A team of researchers in Teagasc Moorepark are putting ABCD robotic grazing to the test for the first time under Irish grazing conditions.

The project, lead by Dr Bernadette O’Brien, began last autumn with the installation of a Lely milking robot which will milk 90 or more cows under a grass-based, spring-calving system this year.

Approximately 50 of the cows involved in the project have calved, are being milked through the robot and are being grazed under an ABCD or four-way grazing system.

What is ABCD grazing?

O’Brien explained that the system is being operated as a spring-calving, grass-based system, like the majority of conventional herds. The aim is to optimise the performance achieved through the system by increasing cow numbers.

In previous trials, the researchers at Moorepark looked at milking 80 cows under an ABC grazing system, but the current trial will look at milking closer to 90 cows.

This, she said, will result in reducing the “milking frequency” or the number of times that the cows are milked by the robot each day.

An ABCD or four way grazing-system, she said, is quite new for robotic grass-based milking systems and it involves dividing the farm into four sections and allocating fresh grass to the cows every six hours.

The project will also investigate the “box time” or the length of time each cow spends in the robot being milked.

“We are going to look at removing the cluster at higher milk flow rates.

“We don’t want to go too far in that direction because, if you remove the cluster too early from the cow there is too much milk left, it could have an negative impact on the milk quality or the udder health of the cow.

“The project is basically all about optimising all of the different scenarios,” she said.

Video: ABCD grazing put to the test

Knowing where the cows are at all times

Another unique aspect of the trial planned for 2017 is knowing exactly where the cows will be at all times.

“We are installing a system at the moment which will allow us to locate all of the cows all of the time, basically in real time, over the 24 hours of the day.
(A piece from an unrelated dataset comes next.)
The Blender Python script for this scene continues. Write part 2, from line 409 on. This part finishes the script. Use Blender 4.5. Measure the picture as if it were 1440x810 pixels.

“The system should help the cow flow, because if we are able to identify where the bottle-necks are in the system we can address them,” she said.

O’Brien also touched on another aspect of the project which will involve the collection of data from 29 commercial farmers with robotic milking systems already installed.

“The group of 29 commercial farmers will volunteer their information to us and we will be able to look at their data and identify areas where they can improve their performance and it will allow them to benchmark themselves against other farms,” she said.

Robotic Milking herd update

Caroline O’Sullivan, a Research Technician with Teagasc, is in charge of the day-to-day running of the operation and discussed the herd performance so far.

O’Sullivan explained that 51 cows involved in the project have calved and the cows have been out at grass since February 23.